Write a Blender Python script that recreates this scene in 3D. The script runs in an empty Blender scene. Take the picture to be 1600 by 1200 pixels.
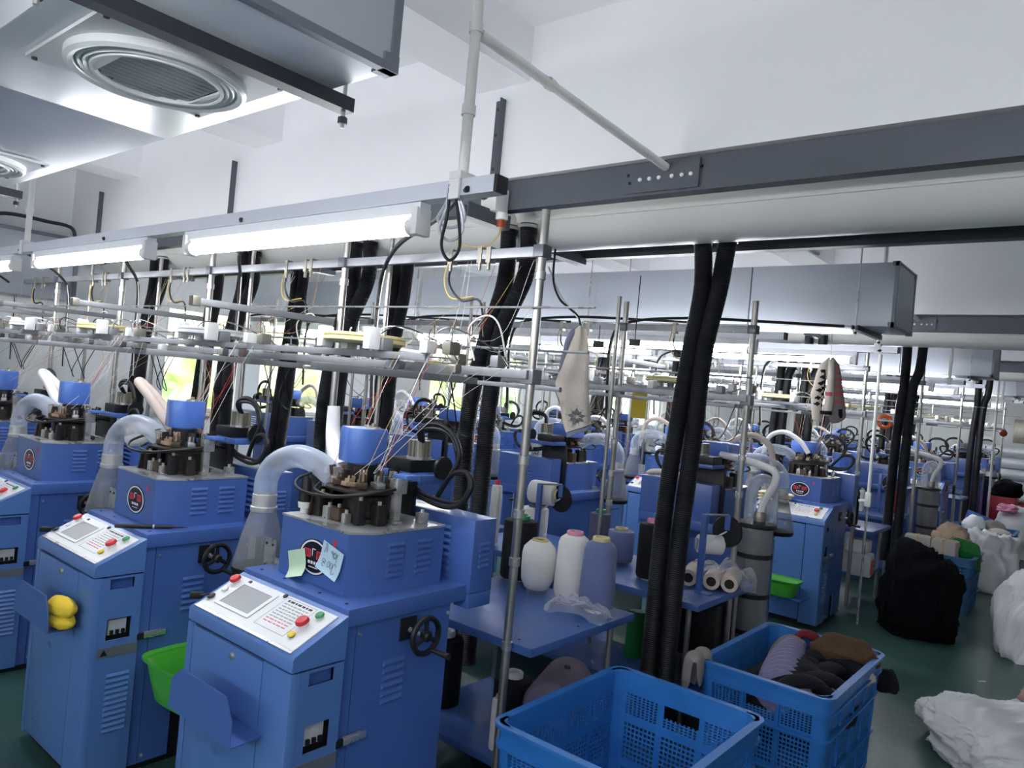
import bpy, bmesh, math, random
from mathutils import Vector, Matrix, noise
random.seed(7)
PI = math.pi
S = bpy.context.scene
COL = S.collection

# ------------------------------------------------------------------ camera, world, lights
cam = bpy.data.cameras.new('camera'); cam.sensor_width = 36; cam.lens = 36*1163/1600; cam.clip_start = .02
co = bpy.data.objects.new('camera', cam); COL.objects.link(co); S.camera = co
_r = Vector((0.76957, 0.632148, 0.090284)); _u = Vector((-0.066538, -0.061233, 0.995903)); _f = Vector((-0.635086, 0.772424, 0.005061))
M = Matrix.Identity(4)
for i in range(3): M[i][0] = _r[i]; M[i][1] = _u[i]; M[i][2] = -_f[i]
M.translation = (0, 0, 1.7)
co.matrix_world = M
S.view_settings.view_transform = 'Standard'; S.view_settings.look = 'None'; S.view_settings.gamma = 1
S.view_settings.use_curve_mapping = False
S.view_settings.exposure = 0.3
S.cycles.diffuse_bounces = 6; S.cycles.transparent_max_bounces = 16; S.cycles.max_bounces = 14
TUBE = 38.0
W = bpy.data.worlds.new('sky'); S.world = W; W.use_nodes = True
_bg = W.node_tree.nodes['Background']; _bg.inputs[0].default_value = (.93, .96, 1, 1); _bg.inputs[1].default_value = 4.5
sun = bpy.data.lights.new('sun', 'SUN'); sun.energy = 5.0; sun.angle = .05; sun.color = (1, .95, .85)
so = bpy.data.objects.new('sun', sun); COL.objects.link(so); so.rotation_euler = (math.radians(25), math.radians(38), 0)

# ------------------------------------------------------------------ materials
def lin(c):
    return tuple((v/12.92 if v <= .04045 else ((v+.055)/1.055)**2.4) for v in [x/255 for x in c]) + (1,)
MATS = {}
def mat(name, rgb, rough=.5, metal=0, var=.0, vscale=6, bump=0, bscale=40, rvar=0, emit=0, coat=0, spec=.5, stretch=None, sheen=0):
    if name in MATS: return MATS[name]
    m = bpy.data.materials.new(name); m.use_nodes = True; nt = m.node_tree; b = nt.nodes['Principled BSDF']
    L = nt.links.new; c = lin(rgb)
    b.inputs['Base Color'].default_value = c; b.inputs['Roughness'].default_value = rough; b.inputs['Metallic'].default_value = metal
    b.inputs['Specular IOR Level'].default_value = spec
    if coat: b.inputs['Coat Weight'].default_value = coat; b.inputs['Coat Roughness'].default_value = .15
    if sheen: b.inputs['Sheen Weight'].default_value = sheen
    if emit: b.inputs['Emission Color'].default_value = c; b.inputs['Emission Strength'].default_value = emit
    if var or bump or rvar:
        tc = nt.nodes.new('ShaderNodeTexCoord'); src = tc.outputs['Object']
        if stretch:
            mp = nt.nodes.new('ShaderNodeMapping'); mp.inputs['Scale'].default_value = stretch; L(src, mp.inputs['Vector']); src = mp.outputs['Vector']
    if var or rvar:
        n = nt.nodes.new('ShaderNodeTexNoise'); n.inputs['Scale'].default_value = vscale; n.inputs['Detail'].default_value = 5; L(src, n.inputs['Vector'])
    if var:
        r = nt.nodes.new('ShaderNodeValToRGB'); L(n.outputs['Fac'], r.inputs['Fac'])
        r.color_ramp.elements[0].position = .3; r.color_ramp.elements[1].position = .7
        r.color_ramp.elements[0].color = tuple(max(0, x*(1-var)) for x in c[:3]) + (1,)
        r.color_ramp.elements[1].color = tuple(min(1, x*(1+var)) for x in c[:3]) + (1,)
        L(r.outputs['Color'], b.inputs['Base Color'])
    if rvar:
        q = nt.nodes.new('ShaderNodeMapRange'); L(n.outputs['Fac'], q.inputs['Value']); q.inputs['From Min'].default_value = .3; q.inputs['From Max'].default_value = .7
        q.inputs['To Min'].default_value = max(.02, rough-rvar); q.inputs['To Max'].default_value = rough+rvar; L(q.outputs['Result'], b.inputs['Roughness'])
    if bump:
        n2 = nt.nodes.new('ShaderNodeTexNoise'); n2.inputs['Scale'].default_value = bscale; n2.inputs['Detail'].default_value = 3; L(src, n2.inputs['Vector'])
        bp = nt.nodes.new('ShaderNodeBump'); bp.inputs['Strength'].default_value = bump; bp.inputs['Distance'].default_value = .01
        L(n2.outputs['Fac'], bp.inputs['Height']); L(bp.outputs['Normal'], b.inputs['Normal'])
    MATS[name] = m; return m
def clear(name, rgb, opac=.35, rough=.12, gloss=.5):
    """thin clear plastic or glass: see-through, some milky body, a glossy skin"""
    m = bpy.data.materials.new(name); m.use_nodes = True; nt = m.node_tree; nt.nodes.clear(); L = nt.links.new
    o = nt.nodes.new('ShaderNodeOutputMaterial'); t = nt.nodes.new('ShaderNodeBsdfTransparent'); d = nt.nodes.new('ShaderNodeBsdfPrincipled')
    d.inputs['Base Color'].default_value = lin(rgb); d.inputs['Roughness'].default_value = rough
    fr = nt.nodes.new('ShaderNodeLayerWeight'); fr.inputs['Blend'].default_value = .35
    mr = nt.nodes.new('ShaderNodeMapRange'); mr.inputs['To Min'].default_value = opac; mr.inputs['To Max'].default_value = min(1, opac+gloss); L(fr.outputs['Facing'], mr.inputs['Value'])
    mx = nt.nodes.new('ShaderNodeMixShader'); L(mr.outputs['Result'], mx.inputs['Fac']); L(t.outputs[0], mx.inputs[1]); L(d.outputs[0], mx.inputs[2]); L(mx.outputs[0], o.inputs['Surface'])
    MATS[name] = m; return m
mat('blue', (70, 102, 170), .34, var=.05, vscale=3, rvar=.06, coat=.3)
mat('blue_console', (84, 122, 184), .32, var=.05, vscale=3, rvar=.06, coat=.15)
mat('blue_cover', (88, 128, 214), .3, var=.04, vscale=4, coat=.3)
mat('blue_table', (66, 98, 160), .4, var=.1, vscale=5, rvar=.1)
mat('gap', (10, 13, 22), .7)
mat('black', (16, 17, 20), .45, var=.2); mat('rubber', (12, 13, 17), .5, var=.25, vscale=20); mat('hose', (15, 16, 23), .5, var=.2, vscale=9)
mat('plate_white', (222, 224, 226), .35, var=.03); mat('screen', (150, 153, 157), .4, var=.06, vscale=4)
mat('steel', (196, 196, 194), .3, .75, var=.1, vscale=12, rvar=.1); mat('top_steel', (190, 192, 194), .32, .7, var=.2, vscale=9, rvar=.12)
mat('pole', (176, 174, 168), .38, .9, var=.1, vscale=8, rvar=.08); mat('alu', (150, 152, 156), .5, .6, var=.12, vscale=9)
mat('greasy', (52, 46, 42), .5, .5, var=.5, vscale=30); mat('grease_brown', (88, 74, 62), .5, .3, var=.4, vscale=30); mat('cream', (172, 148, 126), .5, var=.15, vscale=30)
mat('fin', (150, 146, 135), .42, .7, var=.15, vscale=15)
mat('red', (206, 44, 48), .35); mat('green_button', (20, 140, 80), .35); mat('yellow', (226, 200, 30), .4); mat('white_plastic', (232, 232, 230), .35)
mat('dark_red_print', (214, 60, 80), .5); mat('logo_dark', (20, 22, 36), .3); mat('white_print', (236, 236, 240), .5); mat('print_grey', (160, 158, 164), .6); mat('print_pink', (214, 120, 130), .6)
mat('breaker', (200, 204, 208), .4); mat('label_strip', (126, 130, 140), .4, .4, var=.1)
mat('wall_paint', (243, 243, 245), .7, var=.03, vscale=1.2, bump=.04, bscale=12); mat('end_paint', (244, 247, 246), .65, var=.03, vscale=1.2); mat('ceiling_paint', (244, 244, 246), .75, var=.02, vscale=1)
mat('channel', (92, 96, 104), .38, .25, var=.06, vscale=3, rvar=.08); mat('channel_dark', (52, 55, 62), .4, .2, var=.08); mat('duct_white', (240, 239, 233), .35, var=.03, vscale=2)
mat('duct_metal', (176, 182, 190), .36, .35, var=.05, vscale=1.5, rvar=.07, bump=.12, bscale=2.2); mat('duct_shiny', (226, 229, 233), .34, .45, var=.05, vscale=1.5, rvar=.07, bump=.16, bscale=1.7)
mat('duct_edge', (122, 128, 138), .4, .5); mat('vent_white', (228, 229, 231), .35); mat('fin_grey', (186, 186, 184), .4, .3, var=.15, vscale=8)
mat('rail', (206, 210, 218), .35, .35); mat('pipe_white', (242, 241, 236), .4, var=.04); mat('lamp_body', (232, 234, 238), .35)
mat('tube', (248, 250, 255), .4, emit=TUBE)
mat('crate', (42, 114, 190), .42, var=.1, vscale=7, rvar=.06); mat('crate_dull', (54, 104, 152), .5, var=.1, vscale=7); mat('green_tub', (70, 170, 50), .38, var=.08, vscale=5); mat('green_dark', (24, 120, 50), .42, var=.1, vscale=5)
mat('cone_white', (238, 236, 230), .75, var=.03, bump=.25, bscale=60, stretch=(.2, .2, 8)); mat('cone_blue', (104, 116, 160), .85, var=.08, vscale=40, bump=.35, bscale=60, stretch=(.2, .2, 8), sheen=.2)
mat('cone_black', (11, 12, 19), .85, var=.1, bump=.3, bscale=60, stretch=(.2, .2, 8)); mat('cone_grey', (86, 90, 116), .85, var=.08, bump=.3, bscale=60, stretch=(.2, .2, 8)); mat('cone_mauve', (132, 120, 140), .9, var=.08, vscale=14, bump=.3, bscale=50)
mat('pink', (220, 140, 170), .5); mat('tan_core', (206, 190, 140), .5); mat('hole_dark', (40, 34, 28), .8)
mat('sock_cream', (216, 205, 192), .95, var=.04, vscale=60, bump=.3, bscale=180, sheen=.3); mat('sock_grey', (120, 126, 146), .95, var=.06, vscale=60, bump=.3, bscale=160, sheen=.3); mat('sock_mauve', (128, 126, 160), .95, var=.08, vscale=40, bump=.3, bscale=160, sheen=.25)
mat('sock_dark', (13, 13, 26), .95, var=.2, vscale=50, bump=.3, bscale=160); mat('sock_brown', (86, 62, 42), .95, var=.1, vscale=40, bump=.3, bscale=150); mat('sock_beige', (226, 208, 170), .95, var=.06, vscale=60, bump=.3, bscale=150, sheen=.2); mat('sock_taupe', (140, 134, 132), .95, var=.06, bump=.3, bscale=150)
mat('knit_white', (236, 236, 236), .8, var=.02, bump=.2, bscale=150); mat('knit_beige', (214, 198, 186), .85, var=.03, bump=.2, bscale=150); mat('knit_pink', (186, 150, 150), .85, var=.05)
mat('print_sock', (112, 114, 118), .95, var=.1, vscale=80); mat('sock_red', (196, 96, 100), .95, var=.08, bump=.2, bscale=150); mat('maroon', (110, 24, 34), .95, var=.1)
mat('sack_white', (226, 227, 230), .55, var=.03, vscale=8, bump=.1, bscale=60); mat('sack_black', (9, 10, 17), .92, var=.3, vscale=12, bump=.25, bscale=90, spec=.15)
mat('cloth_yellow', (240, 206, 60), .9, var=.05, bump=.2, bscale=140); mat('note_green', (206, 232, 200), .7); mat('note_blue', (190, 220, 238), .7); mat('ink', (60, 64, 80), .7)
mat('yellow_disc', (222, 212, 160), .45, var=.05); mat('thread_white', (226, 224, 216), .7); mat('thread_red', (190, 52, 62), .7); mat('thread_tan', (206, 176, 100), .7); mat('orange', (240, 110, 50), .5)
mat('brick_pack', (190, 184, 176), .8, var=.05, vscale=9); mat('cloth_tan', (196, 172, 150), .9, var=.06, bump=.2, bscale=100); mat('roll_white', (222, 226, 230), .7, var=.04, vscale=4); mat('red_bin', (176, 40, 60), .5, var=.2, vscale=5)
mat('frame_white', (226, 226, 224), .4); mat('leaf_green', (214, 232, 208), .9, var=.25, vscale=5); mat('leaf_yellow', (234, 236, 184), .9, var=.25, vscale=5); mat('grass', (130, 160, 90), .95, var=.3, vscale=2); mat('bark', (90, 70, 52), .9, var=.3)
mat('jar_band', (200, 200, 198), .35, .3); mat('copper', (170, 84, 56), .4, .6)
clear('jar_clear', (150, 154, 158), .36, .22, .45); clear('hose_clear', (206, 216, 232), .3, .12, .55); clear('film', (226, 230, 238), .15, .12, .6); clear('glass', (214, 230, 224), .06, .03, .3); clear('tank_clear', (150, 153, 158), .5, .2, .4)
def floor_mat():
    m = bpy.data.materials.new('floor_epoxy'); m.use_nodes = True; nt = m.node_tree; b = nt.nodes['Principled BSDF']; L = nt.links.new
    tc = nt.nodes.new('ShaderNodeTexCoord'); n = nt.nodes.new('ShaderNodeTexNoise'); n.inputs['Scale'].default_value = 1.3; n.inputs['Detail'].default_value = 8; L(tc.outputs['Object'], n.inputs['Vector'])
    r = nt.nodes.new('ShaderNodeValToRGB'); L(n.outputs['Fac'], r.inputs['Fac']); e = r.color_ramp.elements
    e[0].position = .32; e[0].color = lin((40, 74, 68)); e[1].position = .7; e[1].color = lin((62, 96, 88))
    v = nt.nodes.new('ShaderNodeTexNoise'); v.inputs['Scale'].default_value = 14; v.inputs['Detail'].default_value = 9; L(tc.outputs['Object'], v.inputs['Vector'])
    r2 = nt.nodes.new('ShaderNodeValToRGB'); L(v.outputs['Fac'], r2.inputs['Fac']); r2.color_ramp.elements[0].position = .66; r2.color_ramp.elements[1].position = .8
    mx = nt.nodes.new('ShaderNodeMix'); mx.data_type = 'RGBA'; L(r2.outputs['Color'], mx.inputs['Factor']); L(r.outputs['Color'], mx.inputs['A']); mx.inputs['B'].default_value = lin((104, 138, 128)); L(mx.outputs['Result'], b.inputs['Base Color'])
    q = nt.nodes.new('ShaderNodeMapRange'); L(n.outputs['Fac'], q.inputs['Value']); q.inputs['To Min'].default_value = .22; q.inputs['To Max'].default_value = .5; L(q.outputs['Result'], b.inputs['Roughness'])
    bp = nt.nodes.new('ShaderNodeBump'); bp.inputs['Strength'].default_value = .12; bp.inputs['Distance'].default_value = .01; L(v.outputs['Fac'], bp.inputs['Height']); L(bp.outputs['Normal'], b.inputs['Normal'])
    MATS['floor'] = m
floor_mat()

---

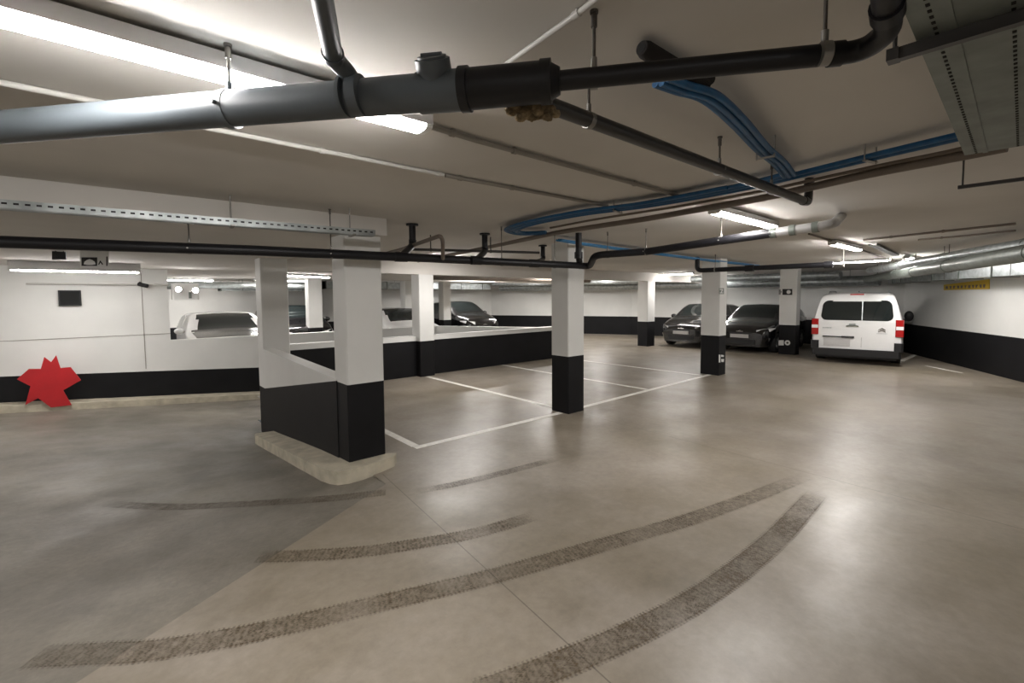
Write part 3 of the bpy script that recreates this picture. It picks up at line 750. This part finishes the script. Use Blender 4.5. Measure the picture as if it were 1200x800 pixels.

> [Directions]
Pictures do not belong in the copy. Reproduce exactly the lines from the one with "Write a Blender" to the one with "so = bpy.data.objects.new('sun', sun);", both lines included.

> [Response]
Write a Blender Python script that recreates this scene in 3D. The script runs in an empty Blender scene. Take the picture to be 1600 by 1200 pixels.
import bpy, bmesh, math, random
from mathutils import Vector, Matrix, noise
random.seed(7)
PI = math.pi
S = bpy.context.scene
COL = S.collection

# ------------------------------------------------------------------ camera, world, lights
cam = bpy.data.cameras.new('camera'); cam.sensor_width = 36; cam.lens = 36*1163/1600; cam.clip_start = .02
co = bpy.data.objects.new('camera', cam); COL.objects.link(co); S.camera = co
_r = Vector((0.76957, 0.632148, 0.090284)); _u = Vector((-0.066538, -0.061233, 0.995903)); _f = Vector((-0.635086, 0.772424, 0.005061))
M = Matrix.Identity(4)
for i in range(3): M[i][0] = _r[i]; M[i][1] = _u[i]; M[i][2] = -_f[i]
M.translation = (0, 0, 1.7)
co.matrix_world = M
S.view_settings.view_transform = 'Standard'; S.view_settings.look = 'None'; S.view_settings.gamma = 1
S.view_settings.use_curve_mapping = False
S.view_settings.exposure = 0.3
S.cycles.diffuse_bounces = 6; S.cycles.transparent_max_bounces = 16; S.cycles.max_bounces = 14
TUBE = 38.0
W = bpy.data.worlds.new('sky'); S.world = W; W.use_nodes = True
_bg = W.node_tree.nodes['Background']; _bg.inputs[0].default_value = (.93, .96, 1, 1); _bg.inputs[1].default_value = 4.5
sun = bpy.data.lights.new('sun', 'SUN'); sun.energy = 5.0; sun.angle = .05; sun.color = (1, .95, .85)
so = bpy.data.objects.new('sun', sun); COL.objects.link(so); so.rotation_euler = (math.radians(25), math.radians(38), 0)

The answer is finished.